Kazandığımız tüm parayı kreşlere vermek istemiyoruz! Kamuda çalışan kadın için de, özel de çalışan kadın içinde 7/24 açık, erişebilir, ücretsiz kreş istiyoruz. İşyerlerinde mobbinge ‘Hayır’ diyoruz. Baskı, şiddet ve mobbingin son bulması için gerekli yasal düzenlemelerin yapılmasını istiyoruz. Eşit söz, İNSANCA yaşam istiyoruz. Şiddete, tacize uğramak istemiyoruz.’ ‘Öldüren sevgi değil, bizi yaşama bağlayan, bizi daha güçlendiren ‘Gerçek Sevgi’ istiyoruz. Kadına yönelik şiddete karşı köklü ve yapısal reformlar istiyoruz! Ülke çapında herkesin kolayca ulaşabileceği ve anlayacağı dilde destek alacağı kadın dayanışma merkezleri, kadın sığınma evleri, cinsel şiddet kriz merkezleri ve etkin çalışan bir ‘Alo Şiddet’ hattının kurulmasını istiyoruz! Televizyon ekranlarında ve sosyal medyada kadına yönelik her türlü şiddeti özendirici söylem ve programların kaldırılmasını istiyoruz. Kurumsal mekanizmaların yanı sıra, Kadın Sivil Toplum Örgütleriyle birlikte somut, takvime bağlı ve yaptırım içeren eylem planlarının oluşturulmasını istiyoruz! Kadının siyasette ve bürokraside daha fazla yer almasını istiyoruz! Tüm partilerin kadına yönelik politikalar üretmesini istiyoruz. Özellikle Edirne’den ‘Kadın’’ milletvekili çıksın istiyoruz. 8 Mart’ın resmi tatil ilan edilmesini istiyoruz. Aile ve Sosyal Politikalar Bakanlığı’nın yerine ‘Kadın Bakanlığı’nın kurulmasını istiyoruz. Kadın istihdamında tek seçenekmiş gibi yeniden ısıtılarak önümüze sürülen esnek, güvencesiz ve kayıt dışı çalışma yerine, güvenceli iş, güvenli gelecek istiyoruz. Şeffaf, demokratik ve toplumsal cinsiyete duyarlı bütçe istiyoruz. Cinsiyet ayrımcılığı dâhil olmak üzere, her türlü ayrımcılığa son verecek eşitlikçi, özgürlükçü ve demokratik bir anayasa hazırlanmasını istiyoruz. İstanbul Sözleşmesi başta olmak üzere, kadına yönelik şiddetin önlenmesine dair imzalanan uluslararası sözleşmelerin gereğinin yerine getirilmesini istiyoruz.

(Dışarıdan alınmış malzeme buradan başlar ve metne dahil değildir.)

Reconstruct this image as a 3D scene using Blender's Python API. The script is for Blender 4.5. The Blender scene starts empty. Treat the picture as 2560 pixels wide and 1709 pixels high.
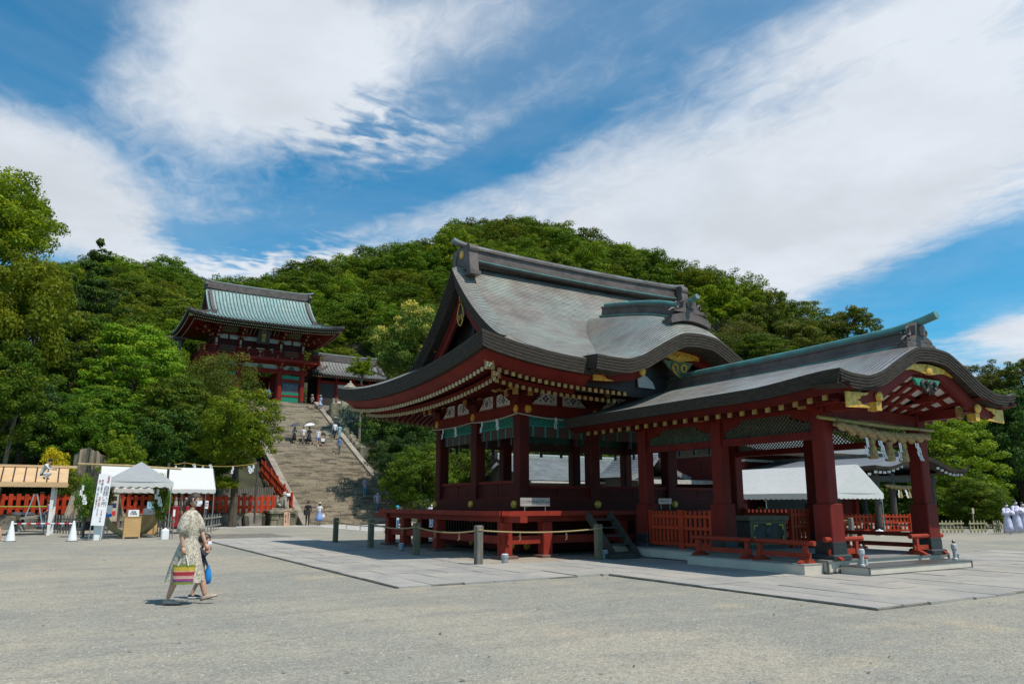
import bpy, math, random
import numpy as np
from mathutils import Vector, Matrix
R = math.radians
SC = bpy.context.scene
COL = SC.collection

# ------------------------------------------------------------------ camera, sky, sun, exposure
# World axes: x runs along the front of the dance hall, y up the shrine's axis towards the gate.
YAW, PITCH, FPX, EYE = R(31.2), math.atan(358 / 1850.0), 1850.0, 1.5
CAM = Vector((-10.533, -17.831, EYE))
cd = bpy.data.cameras.new('camera')
cam = bpy.data.objects.new('camera', cd); COL.objects.link(cam)
cam.location = CAM
cam.rotation_euler = (R(90) + PITCH, 0, -YAW)
cd.sensor_width = 36.0; cd.lens = 36.0 * FPX / 2560.0; cd.shift_y = 45.5 / 2560.0
cd.clip_start = 0.1; cd.clip_end = 3000
SC.camera = cam
SC.view_settings.view_transform = 'Standard'; SC.view_settings.look = 'None'
SC.view_settings.gamma = 1; SC.view_settings.use_curve_mapping = False
SC.view_settings.exposure = 0.08
SUN_DIR = Vector((0.218, -0.444, 0.869)).normalized()
sl = bpy.data.lights.new('sun', 'SUN'); sl.energy = 4.5; sl.angle = R(0.55); sl.color = (1.0, 0.95, 0.86)
so = bpy.data.objects.new('sun', sl); COL.objects.link(so)
so.rotation_euler = SUN_DIR.to_track_quat('Z', 'Y').to_euler(); so.location = (0, -30, 60)

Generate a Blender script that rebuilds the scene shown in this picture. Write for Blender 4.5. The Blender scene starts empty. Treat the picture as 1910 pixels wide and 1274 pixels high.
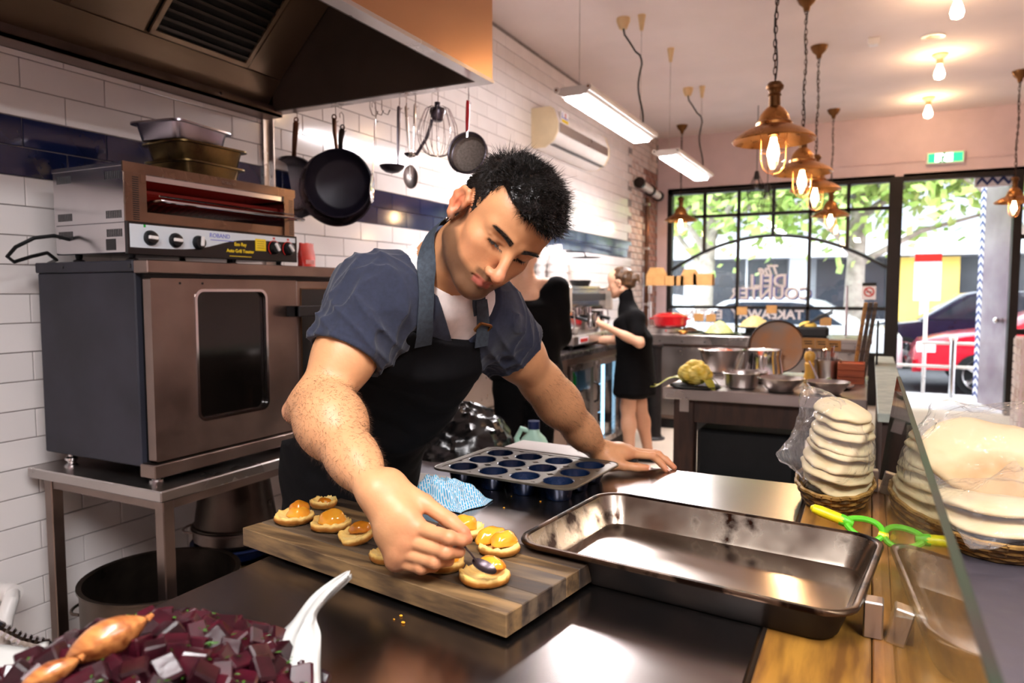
import bpy, math, random
import numpy as np
from mathutils import Vector, Matrix, noise as mnoise

random.seed(7)
np.random.seed(7)
SC = bpy.context.scene
COL = SC.collection
PI = math.pi

# ------------------------------------------------------------------ camera
# world: +Y runs along the tiled wall towards the shop window, +X to the right, metres
YAW, PITCH, EYE, FPX = math.radians(26.7), math.radians(4.04), 1.38, 1330.0
cam_data = bpy.data.cameras.new('camera')
cam = bpy.data.objects.new('camera', cam_data)
COL.objects.link(cam)
cam.location = (0, 0, EYE)
cam.rotation_euler = (PI / 2 - PITCH, 0, YAW)
cam_data.sensor_width = 36.0
cam_data.lens = 36.0 * FPX / 1910.0
cam_data.clip_start = 0.02
cam_data.clip_end = 300
cam_data.dof.use_dof = True
cam_data.dof.focus_distance = 1.35
cam_data.dof.aperture_fstop = 4.5
SC.camera = cam

# ------------------------------------------------------------------ world and exposure
world = bpy.data.worlds.new('overcast_sky')
SC.world = world
world.use_nodes = True
wn = world.node_tree
wn.nodes.clear()
wo = wn.nodes.new('ShaderNodeOutputWorld')
wb = wn.nodes.new('ShaderNodeBackground')
wb.inputs['Color'].default_value = (0.86, 0.93, 1.0, 1)
wb.inputs['Strength'].default_value = 3.0
wn.links.new(wb.outputs[0], wo.inputs[0])
SC.view_settings.view_transform = 'Standard'
SC.view_settings.look = 'None'
SC.view_settings.exposure = 1.5
SC.view_settings.gamma = 1.0
SC.view_settings.use_curve_mapping = False
SC.cycles.max_bounces = 10
SC.cycles.diffuse_bounces = 4
SC.cycles.glossy_bounces = 5
SC.cycles.transmission_bounces = 8
SC.cycles.transparent_max_bounces = 16
SC.cycles.caustics_reflective = False
SC.cycles.caustics_refractive = False
SC.cycles.sample_clamp_indirect = 6.0
SC.cycles.use_denoising = True

# ------------------------------------------------------------------ helpers: vectors
CR = Vector((math.cos(YAW), math.sin(YAW), 0))
CFH = Vector((-math.sin(YAW), math.cos(YAW), 0))
CA = CFH * math.cos(PITCH) - Vector((0, 0, 1)) * math.sin(PITCH)
CU = CFH * math.sin(PITCH) + Vector((0, 0, 1)) * math.cos(PITCH)
CAM = Vector((0, 0, EYE))

def cp(px, py, Z):
    """world point seen at pixel (px, py) of the photograph, Z metres deep"""
    return CAM + CR * ((px - 955) / FPX * Z) - CU * ((py - 637) / FPX * Z) + CA * Z

def ray(px, py):
    return (CR * ((px - 955) / FPX) - CU * ((py - 637) / FPX) + CA)

def onz(px, py, z):
    d = ray(px, py); return CAM + d * ((z - EYE) / d.z)

def onx(px, py, x):
    d = ray(px, py); return CAM + d * (x / d.x)

def ony(px, py, y):
    d = ray(px, py); return CAM + d * (y / d.y)

def project(p):
    q = Vector(p) - CAM
    Z = q.dot(CA)
    return 955 + FPX * q.dot(CR) / Z, 637 - FPX * q.dot(CU) / Z, Z

def frame(o, x=None, y=None, z=None):
    """matrix with origin o; two of the axes are given"""
    if x is None:
        y = Vector(y).normalized(); z = Vector(z); x = y.cross(z).normalized(); z = x.cross(y)
    elif y is None:
        z = Vector(z).normalized(); x = Vector(x); y = z.cross(x).normalized(); x = y.cross(z)
    else:
        x = Vector(x).normalized(); y = Vector(y); z = x.cross(y).normalized(); y = z.cross(x)
    m = Matrix((x, y, z)).transposed().to_4x4()
    m.translation = Vector(o)
    return m

def rotz(a, o=(0, 0, 0)):
    return Matrix.Translation(o) @ Matrix.Rotation(a, 4, 'Z')

# ------------------------------------------------------------------ helpers: materials
def lin(c):
    def f(u):
        u /= 255.0
        return u / 12.92 if u <= 0.04045 else ((u + 0.055) / 1.055) ** 2.4
    if isinstance(c, str):
        c = c.lstrip('#'); c = tuple(int(c[i:i + 2], 16) for i in (0, 2, 4))
    return tuple(f(u) for u in c)

MATS = {}

def mat(name, col, rough=0.5, metal=0.0, var=0.12, scale=8.0, stretch=(1, 1, 1), bump=0.0, bscale=40.0, bdist=0.002,
        rvar=0.0, spec=0.5, coat=0.0, trans=0.0, ior=1.45, alpha=1.0, emit=None, estr=0.0, col2=None, detail=4.0,
        sss=0.0, sheen=0.0, aniso=0.0, attr=None, lo=0.35, hi=0.65):
    """procedural Principled material: noise moves the colour between two tones, optional bump and roughness noise"""
    m = bpy.data.materials.new(name)
    MATS[name] = m
    m.use_nodes = True
    nt = m.node_tree
    N, L = nt.nodes, nt.links
    p = N['Principled BSDF']
    tc = N.new('ShaderNodeTexCoord')
    mp = N.new('ShaderNodeMapping'); mp.inputs['Scale'].default_value = stretch
    L.new(tc.outputs['Object'], mp.inputs['Vector'])
    nz = N.new('ShaderNodeTexNoise'); nz.inputs['Scale'].default_value = scale; nz.inputs['Detail'].default_value = detail
    L.new(mp.outputs[0], nz.inputs['Vector'])
    cr = N.new('ShaderNodeValToRGB')
    c1 = lin(col)
    if col2 is None:
        a = tuple(max(0, u * (1 - var)) for u in c1); b = tuple(min(1, u * (1 + var)) for u in c1)
    else:
        a, b = c1, lin(col2)
    cr.color_ramp.elements[0].position = lo; cr.color_ramp.elements[0].color = (*a, 1)
    cr.color_ramp.elements[1].position = hi; cr.color_ramp.elements[1].color = (*b, 1)
    L.new(nz.outputs['Fac'], cr.inputs[0])
    if attr:
        at = N.new('ShaderNodeAttribute'); at.attribute_name = attr
        mx = N.new('ShaderNodeMix'); mx.data_type = 'RGBA'; mx.blend_type = 'MULTIPLY'; mx.inputs[0].default_value = 1
        L.new(at.outputs['Color'], mx.inputs[6]); L.new(cr.outputs[0], mx.inputs[7])
        L.new(mx.outputs[2], p.inputs['Base Color'])
    else:
        L.new(cr.outputs[0], p.inputs['Base Color'])
    p.inputs['Roughness'].default_value = rough
    if rvar:
        mr = N.new('ShaderNodeMapRange')
        mr.inputs['To Min'].default_value = max(0.02, rough - rvar); mr.inputs['To Max'].default_value = min(1, rough + rvar)
        mr.inputs['From Min'].default_value = 0.3; mr.inputs['From Max'].default_value = 0.7
        L.new(nz.outputs['Fac'], mr.inputs[0]); L.new(mr.outputs[0], p.inputs['Roughness'])
    p.inputs['Metallic'].default_value = metal
    p.inputs['Specular IOR Level'].default_value = spec
    p.inputs['IOR'].default_value = ior
    p.inputs['Coat Weight'].default_value = coat
    p.inputs['Coat Roughness'].default_value = 0.08
    p.inputs['Transmission Weight'].default_value = trans
    p.inputs['Alpha'].default_value = alpha
    p.inputs['Sheen Weight'].default_value = sheen
    p.inputs['Anisotropic'].default_value = aniso
    if sss:
        p.inputs['Subsurface Weight'].default_value = sss
        p.inputs['Subsurface Radius'].default_value = (1.0, 0.35, 0.2)
        p.inputs['Subsurface Scale'].default_value = 0.006
    if emit:
        p.inputs['Emission Color'].default_value = (*lin(emit), 1)
        p.inputs['Emission Strength'].default_value = estr
    if bump:
        n2 = N.new('ShaderNodeTexNoise'); n2.inputs['Scale'].default_value = bscale; n2.inputs['Detail'].default_value = 5
        L.new(mp.outputs[0], n2.inputs['Vector'])
        bp = N.new('ShaderNodeBump'); bp.inputs['Strength'].default_value = bump; bp.inputs['Distance'].default_value = bdist
        L.new(n2.outputs['Fac'], bp.inputs['Height']); L.new(bp.outputs[0], p.inputs['Normal'])
    return m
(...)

Ve tüm kadınlara bir kez daha alanlardan sesleniyoruz; “Bizi yok sayan, varlığımızı görmezden gelen anlayışa karşı sessiz kalmayalım. Sesimizi duymayanlara karşı kadınlar olarak susmayalım. İş güvencemize sahip çıkalım. Sözümüzü, sesimizi ve gücümüzü birleştirilelim. çünkü biz birlikte güçlüyüz… "
Konuşmanın ardından ötrene katılan kadınlar bando eşliğinde Zübeyde Hanım büstüne kadar yürüdü . Kadınlar Zübeyde Hanım büstü önünde fotoğraf çektirdiler kadınlar oradan Emek pazarındaki kadınları ziyaret etti ve kadınlar gününü kutladı.